(begin)

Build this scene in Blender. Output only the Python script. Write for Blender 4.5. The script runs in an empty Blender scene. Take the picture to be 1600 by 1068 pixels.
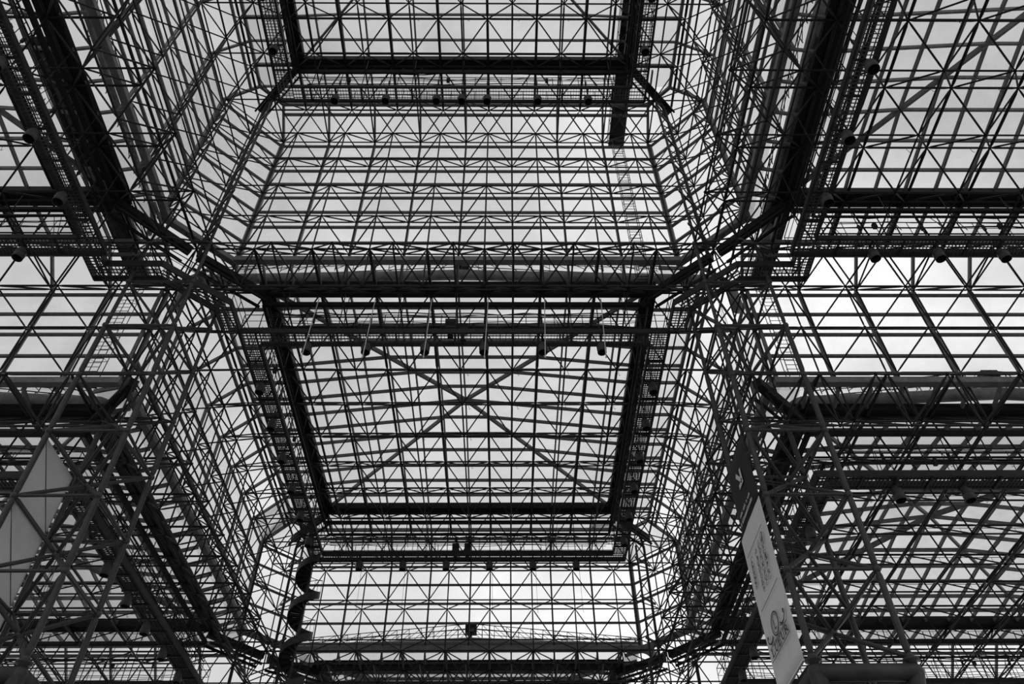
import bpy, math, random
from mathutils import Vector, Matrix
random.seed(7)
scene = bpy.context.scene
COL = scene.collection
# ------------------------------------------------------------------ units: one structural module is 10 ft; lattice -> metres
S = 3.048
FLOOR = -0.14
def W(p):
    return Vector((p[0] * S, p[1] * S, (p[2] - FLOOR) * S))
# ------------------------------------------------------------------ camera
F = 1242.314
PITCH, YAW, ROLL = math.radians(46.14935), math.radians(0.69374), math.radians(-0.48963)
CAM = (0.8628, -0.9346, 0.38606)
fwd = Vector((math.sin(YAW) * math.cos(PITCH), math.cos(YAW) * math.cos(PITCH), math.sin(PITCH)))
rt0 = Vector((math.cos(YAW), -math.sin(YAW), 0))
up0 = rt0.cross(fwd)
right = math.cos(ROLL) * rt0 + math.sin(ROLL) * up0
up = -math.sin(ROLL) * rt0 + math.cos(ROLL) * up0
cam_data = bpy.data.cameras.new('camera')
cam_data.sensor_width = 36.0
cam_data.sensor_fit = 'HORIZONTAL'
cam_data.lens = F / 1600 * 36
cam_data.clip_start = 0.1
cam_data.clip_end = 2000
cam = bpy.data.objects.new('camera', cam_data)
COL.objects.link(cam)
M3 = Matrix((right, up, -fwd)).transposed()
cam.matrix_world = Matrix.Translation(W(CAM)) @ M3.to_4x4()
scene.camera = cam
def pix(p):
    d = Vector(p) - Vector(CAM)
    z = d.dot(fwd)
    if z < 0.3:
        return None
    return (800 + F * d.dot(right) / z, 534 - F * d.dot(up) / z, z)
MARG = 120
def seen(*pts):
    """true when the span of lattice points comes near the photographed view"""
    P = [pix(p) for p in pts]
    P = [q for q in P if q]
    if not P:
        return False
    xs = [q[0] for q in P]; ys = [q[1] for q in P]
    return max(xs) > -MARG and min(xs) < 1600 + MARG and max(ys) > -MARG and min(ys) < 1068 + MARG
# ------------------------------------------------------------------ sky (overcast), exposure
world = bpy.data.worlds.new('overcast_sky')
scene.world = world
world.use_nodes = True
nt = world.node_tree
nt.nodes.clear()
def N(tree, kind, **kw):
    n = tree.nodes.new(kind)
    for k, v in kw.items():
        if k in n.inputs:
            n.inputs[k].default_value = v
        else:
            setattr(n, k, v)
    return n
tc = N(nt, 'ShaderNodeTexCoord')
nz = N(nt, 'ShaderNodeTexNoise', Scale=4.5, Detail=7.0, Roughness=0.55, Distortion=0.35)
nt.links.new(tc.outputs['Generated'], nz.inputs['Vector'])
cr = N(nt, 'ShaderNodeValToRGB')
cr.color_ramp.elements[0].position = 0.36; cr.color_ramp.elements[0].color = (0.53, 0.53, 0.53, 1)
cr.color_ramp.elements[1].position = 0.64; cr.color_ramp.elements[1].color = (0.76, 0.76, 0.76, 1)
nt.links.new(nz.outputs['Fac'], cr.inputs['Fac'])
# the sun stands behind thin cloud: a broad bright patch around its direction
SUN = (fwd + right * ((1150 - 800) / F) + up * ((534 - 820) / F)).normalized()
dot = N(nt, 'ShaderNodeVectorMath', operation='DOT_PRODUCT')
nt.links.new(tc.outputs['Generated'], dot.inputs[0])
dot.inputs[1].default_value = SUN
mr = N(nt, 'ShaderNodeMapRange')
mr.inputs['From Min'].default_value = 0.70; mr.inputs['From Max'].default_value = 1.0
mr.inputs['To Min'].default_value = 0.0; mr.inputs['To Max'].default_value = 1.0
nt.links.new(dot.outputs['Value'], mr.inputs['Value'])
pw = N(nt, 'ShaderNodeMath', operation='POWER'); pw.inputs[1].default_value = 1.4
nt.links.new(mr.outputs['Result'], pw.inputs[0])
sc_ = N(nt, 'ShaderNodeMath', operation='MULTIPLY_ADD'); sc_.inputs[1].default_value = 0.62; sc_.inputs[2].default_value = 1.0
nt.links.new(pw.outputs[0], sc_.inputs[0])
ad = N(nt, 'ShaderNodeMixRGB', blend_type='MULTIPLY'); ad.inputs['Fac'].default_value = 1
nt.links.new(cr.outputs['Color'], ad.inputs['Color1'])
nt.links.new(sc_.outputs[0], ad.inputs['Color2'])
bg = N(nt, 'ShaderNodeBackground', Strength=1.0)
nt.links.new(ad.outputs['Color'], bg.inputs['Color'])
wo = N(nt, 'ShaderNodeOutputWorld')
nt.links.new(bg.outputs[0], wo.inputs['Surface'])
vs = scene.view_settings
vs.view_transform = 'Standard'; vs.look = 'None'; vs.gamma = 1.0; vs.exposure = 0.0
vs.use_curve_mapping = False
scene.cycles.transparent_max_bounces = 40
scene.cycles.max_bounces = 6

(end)

◆ **Task instructions**
Without the pictures, retype the whole of the material above exactly.

◆ **Finished task**
Build this scene in Blender. Output only the Python script. Write for Blender 4.5. The script runs in an empty Blender scene. Take the picture to be 1600 by 1068 pixels.
import bpy, math, random
from mathutils import Vector, Matrix
random.seed(7)
scene = bpy.context.scene
COL = scene.collection
# ------------------------------------------------------------------ units: one structural module is 10 ft; lattice -> metres
S = 3.048
FLOOR = -0.14
def W(p):
    return Vector((p[0] * S, p[1] * S, (p[2] - FLOOR) * S))
# ------------------------------------------------------------------ camera
F = 1242.314
PITCH, YAW, ROLL = math.radians(46.14935), math.radians(0.69374), math.radians(-0.48963)
CAM = (0.8628, -0.9346, 0.38606)
fwd = Vector((math.sin(YAW) * math.cos(PITCH), math.cos(YAW) * math.cos(PITCH), math.sin(PITCH)))
rt0 = Vector((math.cos(YAW), -math.sin(YAW), 0))
up0 = rt0.cross(fwd)
right = math.cos(ROLL) * rt0 + math.sin(ROLL) * up0
up = -math.sin(ROLL) * rt0 + math.cos(ROLL) * up0
cam_data = bpy.data.cameras.new('camera')
cam_data.sensor_width = 36.0
cam_data.sensor_fit = 'HORIZONTAL'
cam_data.lens = F / 1600 * 36
cam_data.clip_start = 0.1
cam_data.clip_end = 2000
cam = bpy.data.objects.new('camera', cam_data)
COL.objects.link(cam)
M3 = Matrix((right, up, -fwd)).transposed()
cam.matrix_world = Matrix.Translation(W(CAM)) @ M3.to_4x4()
scene.camera = cam
def pix(p):
    d = Vector(p) - Vector(CAM)
    z = d.dot(fwd)
    if z < 0.3:
        return None
    return (800 + F * d.dot(right) / z, 534 - F * d.dot(up) / z, z)
MARG = 120
def seen(*pts):
    """true when the span of lattice points comes near the photographed view"""
    P = [pix(p) for p in pts]
    P = [q for q in P if q]
    if not P:
        return False
    xs = [q[0] for q in P]; ys = [q[1] for q in P]
    return max(xs) > -MARG and min(xs) < 1600 + MARG and max(ys) > -MARG and min(ys) < 1068 + MARG
# ------------------------------------------------------------------ sky (overcast), exposure
world = bpy.data.worlds.new('overcast_sky')
scene.world = world
world.use_nodes = True
nt = world.node_tree
nt.nodes.clear()
def N(tree, kind, **kw):
    n = tree.nodes.new(kind)
    for k, v in kw.items():
        if k in n.inputs:
            n.inputs[k].default_value = v
        else:
            setattr(n, k, v)
    return n
tc = N(nt, 'ShaderNodeTexCoord')
nz = N(nt, 'ShaderNodeTexNoise', Scale=4.5, Detail=7.0, Roughness=0.55, Distortion=0.35)
nt.links.new(tc.outputs['Generated'], nz.inputs['Vector'])
cr = N(nt, 'ShaderNodeValToRGB')
cr.color_ramp.elements[0].position = 0.36; cr.color_ramp.elements[0].color = (0.53, 0.53, 0.53, 1)
cr.color_ramp.elements[1].position = 0.64; cr.color_ramp.elements[1].color = (0.76, 0.76, 0.76, 1)
nt.links.new(nz.outputs['Fac'], cr.inputs['Fac'])
# the sun stands behind thin cloud: a broad bright patch around its direction
SUN = (fwd + right * ((1150 - 800) / F) + up * ((534 - 820) / F)).normalized()
dot = N(nt, 'ShaderNodeVectorMath', operation='DOT_PRODUCT')
nt.links.new(tc.outputs['Generated'], dot.inputs[0])
dot.inputs[1].default_value = SUN
mr = N(nt, 'ShaderNodeMapRange')
mr.inputs['From Min'].default_value = 0.70; mr.inputs['From Max'].default_value = 1.0
mr.inputs['To Min'].default_value = 0.0; mr.inputs['To Max'].default_value = 1.0
nt.links.new(dot.outputs['Value'], mr.inputs['Value'])
pw = N(nt, 'ShaderNodeMath', operation='POWER'); pw.inputs[1].default_value = 1.4
nt.links.new(mr.outputs['Result'], pw.inputs[0])
sc_ = N(nt, 'ShaderNodeMath', operation='MULTIPLY_ADD'); sc_.inputs[1].default_value = 0.62; sc_.inputs[2].default_value = 1.0
nt.links.new(pw.outputs[0], sc_.inputs[0])
ad = N(nt, 'ShaderNodeMixRGB', blend_type='MULTIPLY'); ad.inputs['Fac'].default_value = 1
nt.links.new(cr.outputs['Color'], ad.inputs['Color1'])
nt.links.new(sc_.outputs[0], ad.inputs['Color2'])
bg = N(nt, 'ShaderNodeBackground', Strength=1.0)
nt.links.new(ad.outputs['Color'], bg.inputs['Color'])
wo = N(nt, 'ShaderNodeOutputWorld')
nt.links.new(bg.outputs[0], wo.inputs['Surface'])
vs = scene.view_settings
vs.view_transform = 'Standard'; vs.look = 'None'; vs.gamma = 1.0; vs.exposure = 0.0
vs.use_curve_mapping = False
scene.cycles.transparent_max_bounces = 40
scene.cycles.max_bounces = 6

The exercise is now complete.